Se la virtualizzazione è la soluzione, è però anche il problema, perché tocca alla funzione It di realizzare ambienti desktop e soprattutto interfacce utente per le applicazioni business che possano funzionare su sistemi operativi e dispositivi molto diversi tra loro. Il problema riguarda i tablet e soprattutto gli smartphone, che presentano interfacce ben diverse da quelle tradizionali. Ma proprio gli smartphone, di cui, secondo Gartner, nel solo quarto trimestre 2011 si sono venduti quasi 150 milioni di pezzi nel mondo (+47,3% rispetto allo stesso periodo dell’anno prima) saranno i dispositivi più diffusi. Ancora Gartner stima che nel 2015, saranno l’80% dei device mobili venduti nei mercati maturi (come è l’Italia), ma di questi solo il 20% sarà Windows. Mentre per i tablet, che raggiungeranno il 50% delle vendite dei laptop, Windows sarà probabilmente in terza posizione, dopo Android e Apple. In una frase: l’era del “Wintel” è finita.
Il problema per l’It è complicato dal fatto che per gli utenti di questi dispositivi il fattore di forma tende a prevalere sugli aspetti puramente tecnologici. Ciò significa che uno stesso utente può usare sia un tablet sia uno smartphone, a seconda delle circostanze, per le stesse applicazioni e attività, e che questi due dispositivi possono avere sistemi operativi diversi. Anzi, è probabile che li abbiano, visto che negli smartphone oggi (e per Gartner ancora per alcuni anni) Android domina su
Apple, mentre nei tablet il rapporto è inverso, con la possibilità in entrambi i casi della crescita di Windows se l’alleanza Microsoft-Nokia funzionerà bene e se Windows 8 (per i tablet) si dimostrerà solido e capace di attrarre un buon portafoglio di applicazioni. Probabilmente, visto il lavoro e gli investimenti che si prospettano, sarà il caso di concentrarsi solo sulle applicazioni ‘core business‘ per gli utenti mobili, lasciando quelle di produttività individuale alle scelte dei singoli, che possono contare sulle numerose applicazioni, a partire dalla suite Google, disponibili via cloud.

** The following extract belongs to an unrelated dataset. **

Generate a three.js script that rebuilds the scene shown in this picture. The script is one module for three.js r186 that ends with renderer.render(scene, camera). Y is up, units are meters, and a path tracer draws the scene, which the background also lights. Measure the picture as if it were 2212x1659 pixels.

Se la virtualizzazione di deskop e applicazioni appare troppo impegnativa, un approccio molto più limitato ma notevolmente efficace ai fini della produttività e della soddisfazione dei dipendenti è quello di una piattaforma Ucc da implementare sui dispositivi personali. Si tratta di portare su tablet e smartphone i sistemi aziendali telefonici, di messaggistica e di telepresenza, nonché le piattaforme software per la collaborazione. Non è un problema tecnologicamente difficile, prima di tutto perché si tratta di dispositivi nati per comunicare e poi perché le principali piattaforme di collaborazione offerte da Ibm (Lotus Domino e Sametime) e da Microsoft (Exchange e Sharepoint) offrono, in diverse modalità (nativa, integrata o add-on) il necessario supporto ai dispositivi Apple, Android e Rim, oltre che, ovviamente, a Windows 8 e Mobile per le soluzioni Microsoft. Si tratterà, se necessario di provvedere a sistemi di sicurezza, dalla criptazione dei messaggi all’identificazione dei device.